La vida de esos hombres nada tiene que ver con la llamada izquierda de hoy, sin principios, sin formación ideológica, sin noción de partido, en fin, desclasada.
Una izquierda que se vende por un plato de lentejas, que con el primer cheque que recibe del gobierno se siente reivindicada y por fin miembro de la clase dominante.
Los integrantes de esa izquierda se vuelven asiduos clientes de restaurantes de lujo, mantienen las casas de sus amantes, afinan sus artes de la mentira y la hipocresía, la corrupción les envenena la sangre, pero al mismo tiempo los hace revolcarse de placer. Los he visto, conozco a algunos.
El temple de Alberto era otro. Esa noche me llevó pocos minutos llegar al lugar de la cita. Lo vi a media cuadra de distancia: envuelto en una gabardina café, se paseaba nervioso dando vueltas sin alejarse de la esquina de la Proveedora Escolar. Cuando me vio, pareció respirar tranquilo.
Avancé hacia él, le estreché la mano áspera y gruesa y me abrazó. Qué bueno que viniste me dijo- la policía me persigue y tengo poco tiempo.
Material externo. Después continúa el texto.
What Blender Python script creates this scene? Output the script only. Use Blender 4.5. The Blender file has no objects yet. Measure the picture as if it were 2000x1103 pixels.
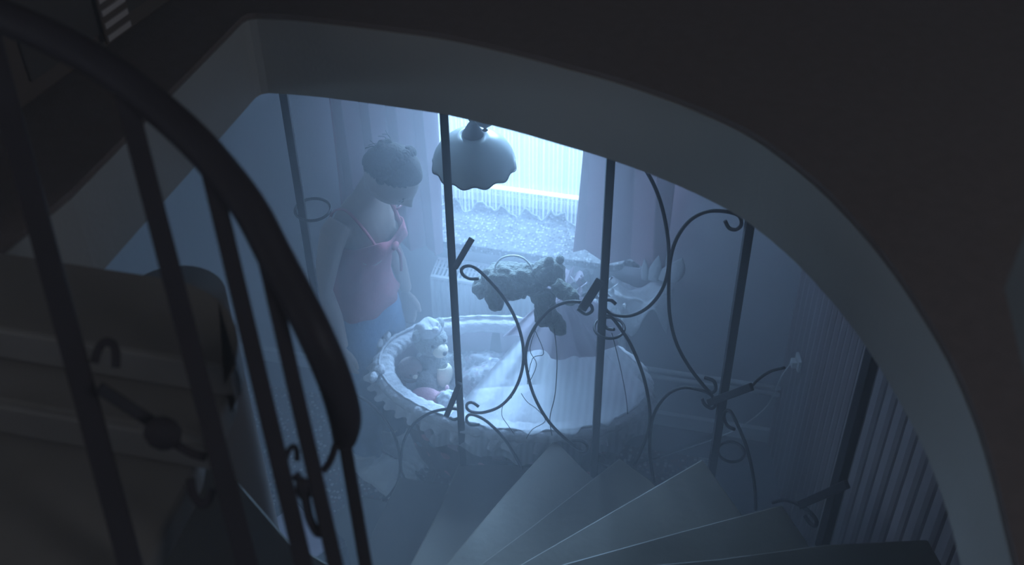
import bpy, bmesh, math, random
from mathutils import Vector, Matrix, noise
random.seed(7)
scene = bpy.context.scene
COL = scene.collection
V = Vector
PI = math.pi

# ------------------------------------------------------------------ camera
FPX, PITCH, YAW, ROLL, CAMH = 2400.0, math.radians(42), math.radians(13.4), math.radians(-0.75), 3.94
fw = V((-math.sin(YAW)*math.cos(PITCH), math.cos(YAW)*math.cos(PITCH), -math.sin(PITCH)))
rt0 = V((math.cos(YAW), math.sin(YAW), 0)); up0 = rt0.cross(fw)
rt = rt0*math.cos(ROLL) + up0*math.sin(ROLL); up = -rt0*math.sin(ROLL) + up0*math.cos(ROLL)
CAM = V((0, 0, CAMH))
cd = bpy.data.cameras.new('camera'); cam = bpy.data.objects.new('camera', cd); COL.objects.link(cam)
M = Matrix((rt, up, -fw)).transposed().to_4x4(); M.translation = CAM
cam.matrix_world = M
cd.sensor_width = 36; cd.lens = FPX/2000*36; cd.clip_start = 0.05
cd.dof.use_dof = True; cd.dof.focus_distance = 3.7; cd.dof.aperture_fstop = 3.4
scene.camera = cam

# ------------------------------------------------------------------ world, light, exposure
scene.view_settings.view_transform = 'Standard'; scene.view_settings.look = 'None'
scene.view_settings.gamma = 1; scene.view_settings.use_curve_mapping = False
scene.view_settings.exposure = 0.0
scene.cycles.use_denoising = True
scene.cycles.max_bounces = 8; scene.cycles.volume_bounces = 4; scene.cycles.transparent_max_bounces = 16
scene.cycles.sample_clamp_indirect = 4
w = bpy.data.worlds.new('overcast'); scene.world = w; w.use_nodes = True
w.node_tree.nodes['Background'].inputs[0].default_value = (0.42, 0.68, 1.0, 1)
w.node_tree.nodes['Background'].inputs[1].default_value = 1.9

def area(name, loc, target, sx, sy, power, color):
    l = bpy.data.lights.new(name, 'AREA'); l.shape = 'RECTANGLE'; l.size = sx; l.size_y = sy; l.energy = power; l.color = color
    o = bpy.data.objects.new(name, l); COL.objects.link(o); o.location = loc
    o.rotation_euler = (V(target)-V(loc)).to_track_quat('-Z', 'Y').to_euler(); return o
# daylight arriving at the room's window (overcast, cold)
area('window_daylight', (-1.0, 5.3, 2.6), (-0.8, 3.2, 1.2), 1.7, 1.7, 1250, (0.35, 0.61, 1.0))
# daylight at the second window, in the left wall out of frame
area('window_daylight', (-4.1, 1.3, 2.0), (-1.3, 2.6, 0.3), 1.1, 1.1, 38, (0.46, 0.70, 1.0))
# two dim cold fill lamps added upstairs, out of frame, to brighten slab edges
area('landing_fill', (2.7, 0.3, 4.2), (-1.0, 1.6, 2.5), 1.0, 1.2, 14.0, (0.82, 0.90, 1.0))
area('landing_fill', (-3.0, -0.3, 4.3), (0.4, 1.4, 2.5), 1.0, 1.2, 9.0, (0.82, 0.90, 1.0))

# ------------------------------------------------------------------ pixel -> place helpers
def ray(px, py): return fw + rt*((px-1000)/FPX) - up*((py-551.5)/FPX)
def at(px, py, x=None, y=None, z=None):
    d = ray(px, py)
    i, v = (0, x) if x is not None else ((1, y) if y is not None else (2, z))
    return CAM + d*((v-CAM[i])/d[i])
def on(px, py, p0, n):
    d = ray(px, py); return CAM + d*((p0-CAM).dot(n)/d.dot(n))
def deep(px, py, d): return CAM + ray(px, py)*d

# ------------------------------------------------------------------ materials
def mat(name, col, rough=0.7, metal=0.0, var=0.15, scale=12.0, bump=0.0, bscale=60.0, spec=0.4, sheen=0.0, trans=0.0):
    m = bpy.data.materials.new(name); m.use_nodes = True
    nt = m.node_tree; N = nt.nodes; L = nt.links
    b = N['Principled BSDF']
    b.inputs['Roughness'].default_value = rough; b.inputs['Metallic'].default_value = metal
    b.inputs['Specular IOR Level'].default_value = spec; b.inputs['Sheen Weight'].default_value = sheen
    tc = N.new('ShaderNodeTexCoord'); nz = N.new('ShaderNodeTexNoise'); nz.inputs['Scale'].default_value = scale; nz.inputs['Detail'].default_value = 3
    L.new(tc.outputs['Object'], nz.inputs['Vector'])
    mx = N.new('ShaderNodeMix'); mx.data_type = 'RGBA'
    mx.inputs[6].default_value = tuple(c*(1-var) for c in col)+(1,); mx.inputs[7].default_value = tuple(min(1, c*(1+var)) for c in col)+(1,)
    L.new(nz.outputs['Fac'], mx.inputs[0]); L.new(mx.outputs[2], b.inputs['Base Color'])
    if bump:
        n2 = N.new('ShaderNodeTexNoise'); n2.inputs['Scale'].default_value = bscale; n2.inputs['Detail'].default_value = 3
        L.new(tc.outputs['Object'], n2.inputs['Vector'])
        bp = N.new('ShaderNodeBump'); bp.inputs['Strength'].default_value = bump; bp.inputs['Distance'].default_value = 0.01
        L.new(n2.outputs['Fac'], bp.inputs['Height']); L.new(bp.outputs[0], b.inputs['Normal'])
    if trans:
        tl = N.new('ShaderNodeBsdfTranslucent'); L.new(mx.outputs[2], tl.inputs['Color'])
        ms = N.new('ShaderNodeMixShader'); ms.inputs[0].default_value = trans
        L.new(b.outputs[0], ms.inputs[1]); L.new(tl.outputs[0], ms.inputs[2]); L.new(ms.outputs[0], N['Material Output'].inputs[0])
    return m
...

– Para qué soy bueno, repliqué con timidez.
– Mi esposa está embarazada, ve a mi casa por ella y ponla a salvo.
– Lo haré, le dije un poco asustado.
Volvió a abrazarme y se marchó, nunca más lo he vuelto a ver.
Al día siguiente muy temprano, fui a su casa, demasiado tarde. Uno de los vecinos me dijo que unos hombres armados se la habían llevado. Supuse que la policía esperaba que Alberto llegara a su casa para detenerlo y al no llegar, decidieron llevarse a su esposa. Mi búsqueda de la mujer de Alberto fue inútil. Desapareció, como desaparecieron y siguen desapareciendo cientos, quizás miles de personas inocentes.
Esta tarde, con los párpados pesados, con ojos cargados de noches a medio dormir, la espalda adolorida y el estómago vacío, me sentí transportado a esos tiempos, cuando fui aprendiz de soñador. Fueron años duros, pero buenos. Ahora sólo me duele haber preferido dormir aquella noche. Perdóname Alberto, donde quiera que estés: Morituri te salutant.